Bea (Rose Byrne) ergreift für ihre Häschen immer wieder Partei. Sogar beim bösen Mr. McGregor (Sam Neill).
Wenn es einen Film gibt, der den familiären Charme eines „Paddington“ mit dem frech-selbstreferenziellen Humor eines „Deadpool“ kombiniert, dann ist es „Peter Hase“ – allein dieser Vergleich sollte den Zuschauern jeder Altersklasse den Kauf eines Kinotickets wert sein. Doch auch in den emotionaleren Momenten kann „Peter Hase“ durchaus punkten. Rund um die sympathische Liebesgeschichte, in der sich der spießige Ordnungsfanatiker und Kontrollfreak Thomas McGregor, der eigentlich für das Londoner Nobelkaufhaus Harrods arbeitet (hier entstanden auch einige der lustigsten Szenen des gesamten Films), erkennen Peter und seine Freunde plötzlich, dass sie der Konfrontationskurs mit ihrem Erzfeind auf Dauer nicht weit bringt – und erst recht nicht zurück in die Arme ihrer Freundin. Stattdessen beginnen sie, den verbalen Austausch zu suchen, um dabei nicht nur sich alleine, sondern vor allem, um Bea glücklich zu machen. Die Botschaft, dass man sich selbst nicht zwingend in ein besseres Licht rückt, nur weil man den anderen schlecht macht, ist gleichermaßen subtil wie perfekt auf die junge Zielgruppe zugeschnitten. Und wer hätte gedacht, dass ein sich entschuldigender Hase (die Langohren reiben für diese Geste ihre Köpfe aneinander) dafür sorgt, dass uns am Ende sogar ein kleiner Kloß im Halse stecken bleibt. Will Gluck hat hier tatsächlich ein kleines Wunder geschaffen. Nur auf Vorlagentreue sollten Fans des „Peter Hase“-Buchs nicht zu sehr bauen.

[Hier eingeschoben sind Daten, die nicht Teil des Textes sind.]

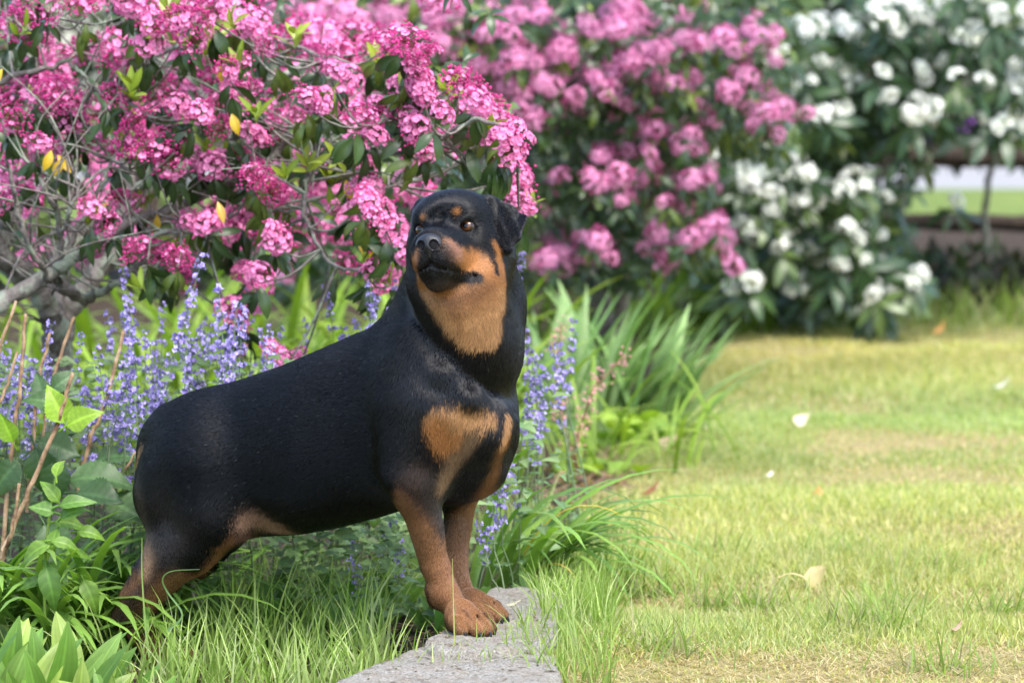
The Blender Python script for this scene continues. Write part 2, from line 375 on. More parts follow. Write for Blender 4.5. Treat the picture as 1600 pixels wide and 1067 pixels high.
class Leaves:
    """places leaves of a plant: the first `cap` nearest the camera as parts, the rest in one part"""
    def __init__(s, owner, sets, cap=300, rest='foliage', mat=None): s.o, s.sets, s.cap, s.rest, s.mat, s.l = owner, sets, cap, rest, mat, []
    def add(s, p, fwd, up=(0, 0, 1), sc=1.0, k=None): s.l.append((np.asarray(p, float), np.asarray(fwd, float), up, sc, int(rp.integers(len(s.sets))) if k is None else k))
    def done(s):
        o0 = np.array(s.o.location)
        s.l.sort(key=lambda q: q[0][1] - 3.0 * q[3])
        for p, fw, up, sc, k in s.l[:s.cap]: link('leaf', s.sets[k][3], s.o, mw=m4(basis(fw, up), p - o0, sc))
        if len(s.l) > s.cap:
            J = Join()
            for p, fw, up, sc, k in s.l[s.cap:]:
                v, f, c, _ = s.sets[k]; J.add((v * sc) @ basis(fw, up).T + (p - o0), f, c * rp.uniform(.75, 1.2))
            tag(link(s.rest, J.me(s.rest, s.mat or LEAF), s.o), kind='stuff')
def part_tube(owner, name, pts, r0, r1, mat, sides=7, n_=5, col=None, wob=0):
    c = spline(pts, n_); 
    if wob: c[1:-1] += rp.normal(size=(len(c) - 2, 3)) * wob
    v, f = tube(c - np.array(owner.location), np.linspace(r0, r1, len(c)) * (1 + .08 * np.sin(np.arange(len(c)) * 2.3)), sides)
    return link(name, mesh(name, v, f, mat, True, None if col is None else np.tile(col, (len(v), 1))), owner)

# ---------------------------------------------------------------- flowers
def fib_dome(n_, cap=.62):
    i = np.arange(n_) + .5; z = 1 - i / n_ * (1 + (1 - 2 * (1 - cap))); ph = i * 2.399963; s_ = np.sqrt(np.maximum(1 - z * z, 0)); return np.stack([s_ * np.cos(ph), s_ * np.sin(ph), z], 1)
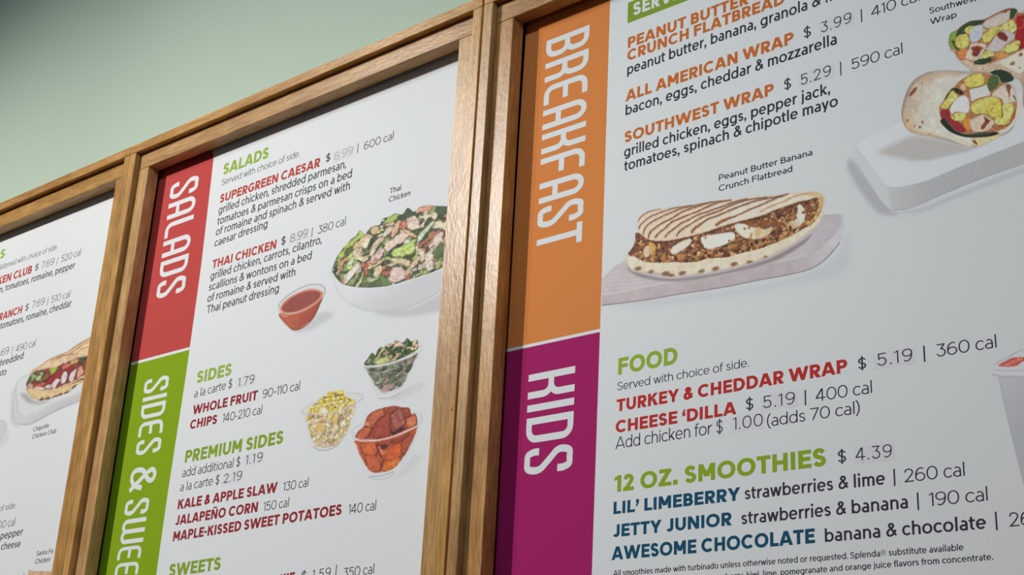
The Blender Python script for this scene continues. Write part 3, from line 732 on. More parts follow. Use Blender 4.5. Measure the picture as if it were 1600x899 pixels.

Fazit: Mit Beatrix Potters harmloser Kinderbuchvorlage hat die mit starken Trickeffekten gespickte Leinwandadaption „Peter Hase“ nichts mehr zu tun. Was Regisseur Will Glück stattdessen daraus gemacht hat, ist ein einzigartiger Clash aus liebenswürdigem Familienabenteuer der Marke „Paddington“ und derben Metaspäßen im Stile von „Deadpool“.
„Peter Hase“ ist ab dem 22. März bundesweit in den deutschen Kinos zu sehen.